Handling all that, plus tasks like language translation and speech recognition, Google has amassed a wealth of analysis technology that it can offer to customers. Urs Holzle, Greene's chief of technical infrastructure, predicts that the business of renting out machines and software will eventually surpass Google advertising. In 2015, ad profits were $16.4 billion.

"In the '80s, it was spreadsheets," said Andreas Bechtolsheim, a noted computer design expert who was Google's first investor. "Now it's what you can do with machine learning."

He added: "Better maps and photos is just the start. It's going to be in life sciences, automobiles, everything."

A number of startups are aimed at the new architecture. A Mountain View, California, outfit called Mashgin uses "computer vision" to automate retail checkout. Up Highway 101 in San Mateo, a company called Alluxio is creating ways to make cloud-based AI work better. Last week, a San Francisco company called Mesosphere, which makes a way to operate among various corporate and public clouds, raised $73.5 million.

Microsoft and Amazon are racing Google to dominate the new architecture.

This week, Microsoft will kick off a conference in San Francisco that is expected to focus on ways machine-based intelligence can be used to analyze, among other things, "the Microsoft graph," or all the data companies already have in the Microsoft products they've owned for decades.

Last year, Amazon announced its own machine-learning services, and it is amassing its own large repository of corporate data.
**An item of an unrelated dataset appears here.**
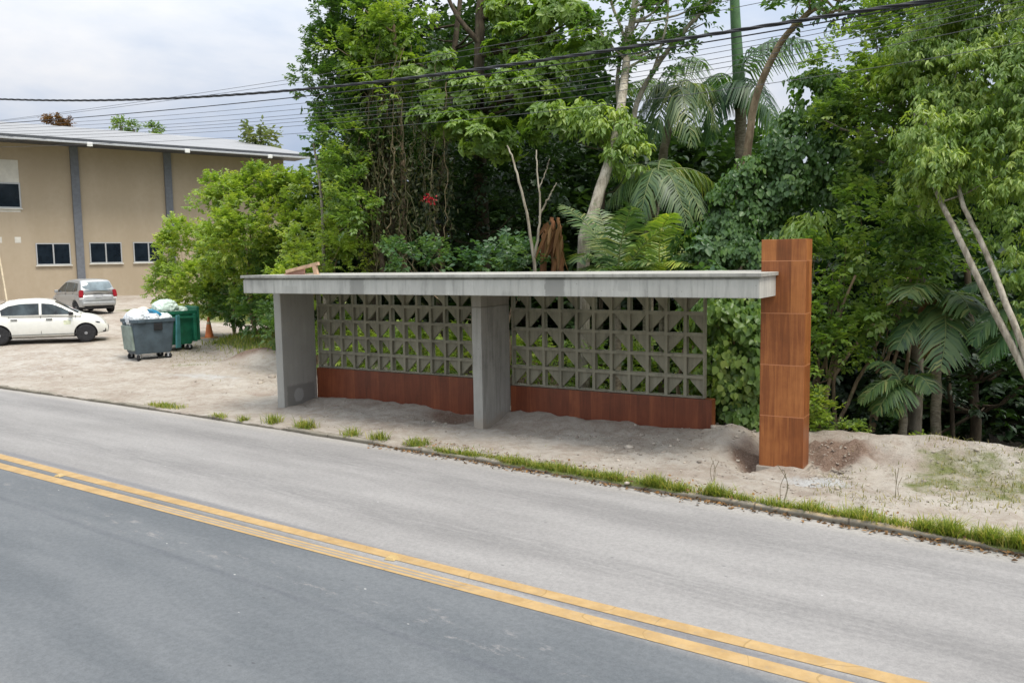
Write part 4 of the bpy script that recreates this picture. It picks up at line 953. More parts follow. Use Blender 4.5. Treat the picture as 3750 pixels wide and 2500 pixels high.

Hewlett-Packard Enterprise, an older company struggling to find its way in the new landscape, was one of the investors in Mesosphere.

"When you are building predictive data, you don't know what you are going to need next," said William Hilf, a senior vice president at HPE. "If someone makes a bet in machine learning on Microsoft or Google, they may need to come down to their old data systems, too. We are building platforms to bridge among all of them."

To Greene, all of the activity, along with the size and sophistication of computing, is small compared to what will happen when the world's biggest businesses start leaning on the new AI technology.

"We may build an AI system to figure out all the ways businesses can use this," she joked. "The relationship between big companies and deep machine intelligence is just starting."